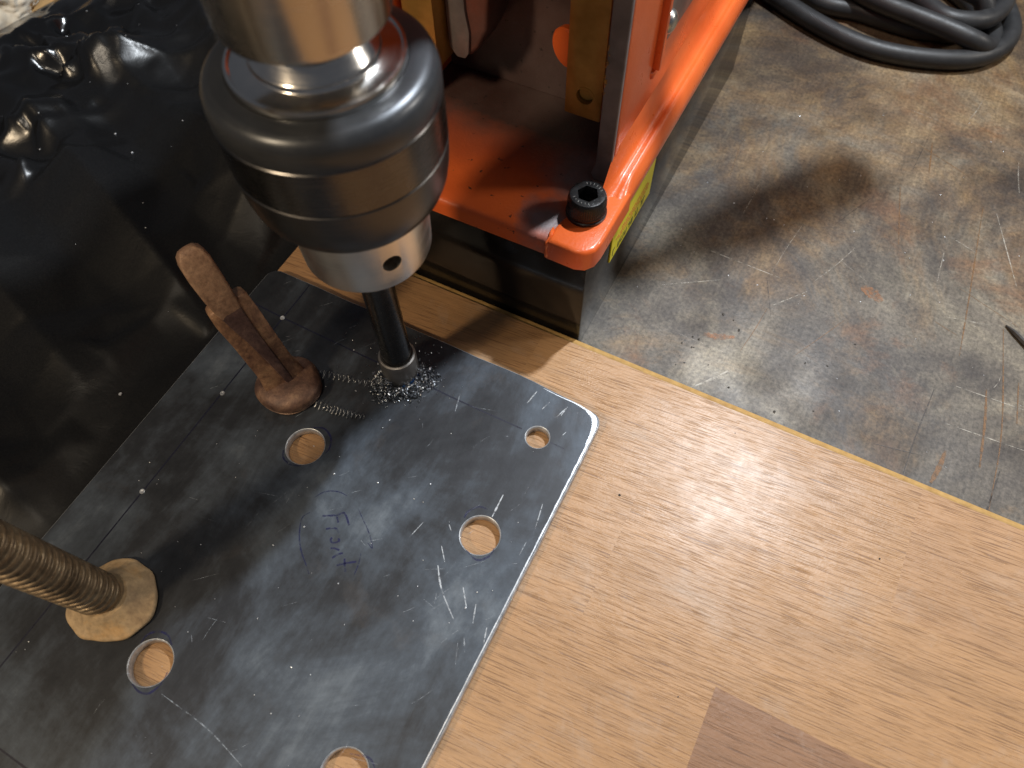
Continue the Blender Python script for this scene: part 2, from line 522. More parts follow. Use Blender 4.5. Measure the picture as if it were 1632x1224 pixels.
def strip(pts, width, z, taper=True, bm=None, wob=0.0, smooth=True):
    """thin flat mark lying on a surface"""
    nb = bmesh.new()
    P = catmull([(x, y, z) for x, y in pts], 8 if smooth else 4)
    L = []
    for i, p in enumerate(P):
        d = (P[min(i + 1, len(P) - 1)] - P[max(i - 1, 0)])
        d.normalize()
        s = Vector((-d.y, d.x, 0))
        f = i / (len(P) - 1)
        wdt = width * ((0.25 + 0.75 * math.sin(math.pi * min(max(f, 0.06), 0.94)) ** 0.6) if taper else 1)
        wdt *= 1 + wob * rnd.uniform(-1, 1)
        L.append((nb.verts.new(p + s * wdt / 2), nb.verts.new(p - s * wdt / 2)))
    for a, b in zip(L, L[1:]):
        nb.faces.new((a[1], b[1], b[0], a[0]))
    bmesh.ops.recalc_face_normals(nb, faces=nb.faces[:])
    return join(bm, nb)


def cut(obj, cutters):
    for c in cutters:
        m = obj.modifiers.new('cut', 'BOOLEAN')
        m.operation = 'DIFFERENCE'
        m.solver = 'EXACT'
        m.object = c
    bpy.context.view_layer.update()
    me = bpy.data.meshes.new_from_object(obj.evaluated_get(bpy.context.evaluated_depsgraph_get()))
    old = obj.data
    obj.modifiers.clear()
    obj.data = me
    bpy.data.meshes.remove(old)
    for c in cutters:
        bpy.data.objects.remove(c)
    for p in me.polygons:
        p.use_smooth = True
    me.set_sharp_from_angle(angle=math.radians(38))


# ================================================================== THE SETTING
bm = bmesh.new()
bmesh.ops.create_grid(bm, x_segments=2, y_segments=2, size=1)
bmesh.ops.scale(bm, vec=(900, 900, 1), verts=bm.verts)
bmesh.ops.translate(bm, vec=(0, 150, 0), verts=bm.verts)
bench = new_obj('workbench_top', bm, 'table', smooth=False)
bench['kind'] = 'structure'
bench['label'] = 'worn rusty steel workbench top with scratches'
TSC = [[(197.27, 100.54), (199.27, 85.39), (200.81, 66.34)], [(179.65, 91.61), (177.77, 68.23), (177.03, 49.83)], [(188.75, 67.69), (187.95, 59.79), (186.5, 52.47)], [(108.06, 65.52), (103.08, 58.21), (97.86, 51.86)], [(198.27, 132.34), (205.27, 85.3), (206.63, 49.31)], [(207.46, 68.25), (205.52, 45.99)], [(106.04, 116.51), (113.89, 97.2)], [(123.65, 115.48), (113.33, 102.59)], [(151.18, 226.74), (153.94, 206.04)], [(144.23, 191.78), (151.25, 157.66)], [(179.48, 195.66), (183.23, 143.5), (185.24, 111.48)], [(186.75, 96.87), (211.1, 97.76)], [(186.53, 78.92), (213.69, 80.37)], [(76.98, 118.36), (111.62, 117.31)], [(68.84, 91.85), (90.53, 105.73)], [(165.25, 58.78), (181.58, 61.77)], [(185.45, 194.18), (199.81, 155.72)], [(207.57, 109.09), (209.77, 90.72)]]
TW = [1.1, 0.6, 1.8, 0.9, 0.5, 0.6, 0.3, 0.3, 0.5, 0.5, 0.5, 0.4, 0.4, 0.3, 0.3, 0.35, 0.4, 0.5]
TM = ['tscrust', 'tscdark', 'tscrust', 'tsclight', 'tscrust', 'tscdark', 'tscdark', 'tsclight', 'tscrust', 'tscrust', 'tscrust', 'tsclight', 'tsclight', 'tsclight', 'tsclight', 'tscdark', 'tsclight', 'tscrust']
for p, wd, mt in zip(TSC, TW, TM):
    new_obj('scratch', strip(p, wd, 0.12, wob=0.3), mt, bench, smooth=False)
for p, wd in [([(93, 76.5), (97, 77.2), (104.5, 80.5)], 2.6), ([(143, 128), (149, 126), (152, 124)], 5.0)]:
    new_obj('rust_stain', strip(p, wd, 0.15, wob=0.35), mat_ink('orange_rust_stain', (0.36, 0.15, 0.05), 0.38, 0.66, 0.75), bench, smooth=False)
for k in range(30):
    a = rnd.uniform(-0.5, 0.35) + (math.pi / 2 if rnd.random() < 0.6 else 0)
    x, y, L = rnd.uniform(70, 230), rnd.uniform(60, 270), rnd.uniform(6, 34)
    new_obj('scratch', strip([(x, y), (x + L / 2 * math.cos(a) + rnd.uniform(-.6, .6), y + L / 2 * math.sin(a)), (x + L * math.cos(a), y + L * math.sin(a))], rnd.uniform(0.15, 0.35), 0.1),
            rnd.choice(['tsclight', 'tscrust', 'tscdark']), bench, smooth=False)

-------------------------

Could you repeat all of the material exactly? Pictures should not be copied.

▸ Completed exercise:
Continue the Blender Python script for this scene: part 2, from line 522. More parts follow. Use Blender 4.5. Measure the picture as if it were 1632x1224 pixels.
def strip(pts, width, z, taper=True, bm=None, wob=0.0, smooth=True):
    """thin flat mark lying on a surface"""
    nb = bmesh.new()
    P = catmull([(x, y, z) for x, y in pts], 8 if smooth else 4)
    L = []
    for i, p in enumerate(P):
        d = (P[min(i + 1, len(P) - 1)] - P[max(i - 1, 0)])
        d.normalize()
        s = Vector((-d.y, d.x, 0))
        f = i / (len(P) - 1)
        wdt = width * ((0.25 + 0.75 * math.sin(math.pi * min(max(f, 0.06), 0.94)) ** 0.6) if taper else 1)
        wdt *= 1 + wob * rnd.uniform(-1, 1)
        L.append((nb.verts.new(p + s * wdt / 2), nb.verts.new(p - s * wdt / 2)))
    for a, b in zip(L, L[1:]):
        nb.faces.new((a[1], b[1], b[0], a[0]))
    bmesh.ops.recalc_face_normals(nb, faces=nb.faces[:])
    return join(bm, nb)


def cut(obj, cutters):
    for c in cutters:
        m = obj.modifiers.new('cut', 'BOOLEAN')
        m.operation = 'DIFFERENCE'
        m.solver = 'EXACT'
        m.object = c
    bpy.context.view_layer.update()
    me = bpy.data.meshes.new_from_object(obj.evaluated_get(bpy.context.evaluated_depsgraph_get()))
    old = obj.data
    obj.modifiers.clear()
    obj.data = me
    bpy.data.meshes.remove(old)
    for c in cutters:
        bpy.data.objects.remove(c)
    for p in me.polygons:
        p.use_smooth = True
    me.set_sharp_from_angle(angle=math.radians(38))


# ================================================================== THE SETTING
bm = bmesh.new()
bmesh.ops.create_grid(bm, x_segments=2, y_segments=2, size=1)
bmesh.ops.scale(bm, vec=(900, 900, 1), verts=bm.verts)
bmesh.ops.translate(bm, vec=(0, 150, 0), verts=bm.verts)
bench = new_obj('workbench_top', bm, 'table', smooth=False)
bench['kind'] = 'structure'
bench['label'] = 'worn rusty steel workbench top with scratches'
TSC = [[(197.27, 100.54), (199.27, 85.39), (200.81, 66.34)], [(179.65, 91.61), (177.77, 68.23), (177.03, 49.83)], [(188.75, 67.69), (187.95, 59.79), (186.5, 52.47)], [(108.06, 65.52), (103.08, 58.21), (97.86, 51.86)], [(198.27, 132.34), (205.27, 85.3), (206.63, 49.31)], [(207.46, 68.25), (205.52, 45.99)], [(106.04, 116.51), (113.89, 97.2)], [(123.65, 115.48), (113.33, 102.59)], [(151.18, 226.74), (153.94, 206.04)], [(144.23, 191.78), (151.25, 157.66)], [(179.48, 195.66), (183.23, 143.5), (185.24, 111.48)], [(186.75, 96.87), (211.1, 97.76)], [(186.53, 78.92), (213.69, 80.37)], [(76.98, 118.36), (111.62, 117.31)], [(68.84, 91.85), (90.53, 105.73)], [(165.25, 58.78), (181.58, 61.77)], [(185.45, 194.18), (199.81, 155.72)], [(207.57, 109.09), (209.77, 90.72)]]
TW = [1.1, 0.6, 1.8, 0.9, 0.5, 0.6, 0.3, 0.3, 0.5, 0.5, 0.5, 0.4, 0.4, 0.3, 0.3, 0.35, 0.4, 0.5]
TM = ['tscrust', 'tscdark', 'tscrust', 'tsclight', 'tscrust', 'tscdark', 'tscdark', 'tsclight', 'tscrust', 'tscrust', 'tscrust', 'tsclight', 'tsclight', 'tsclight', 'tsclight', 'tscdark', 'tsclight', 'tscrust']
for p, wd, mt in zip(TSC, TW, TM):
    new_obj('scratch', strip(p, wd, 0.12, wob=0.3), mt, bench, smooth=False)
for p, wd in [([(93, 76.5), (97, 77.2), (104.5, 80.5)], 2.6), ([(143, 128), (149, 126), (152, 124)], 5.0)]:
    new_obj('rust_stain', strip(p, wd, 0.15, wob=0.35), mat_ink('orange_rust_stain', (0.36, 0.15, 0.05), 0.38, 0.66, 0.75), bench, smooth=False)
for k in range(30):
    a = rnd.uniform(-0.5, 0.35) + (math.pi / 2 if rnd.random() < 0.6 else 0)
    x, y, L = rnd.uniform(70, 230), rnd.uniform(60, 270), rnd.uniform(6, 34)
    new_obj('scratch', strip([(x, y), (x + L / 2 * math.cos(a) + rnd.uniform(-.6, .6), y + L / 2 * math.sin(a)), (x + L * math.cos(a), y + L * math.sin(a))], rnd.uniform(0.15, 0.35), 0.1),
            rnd.choice(['tsclight', 'tscrust', 'tscdark']), bench, smooth=False)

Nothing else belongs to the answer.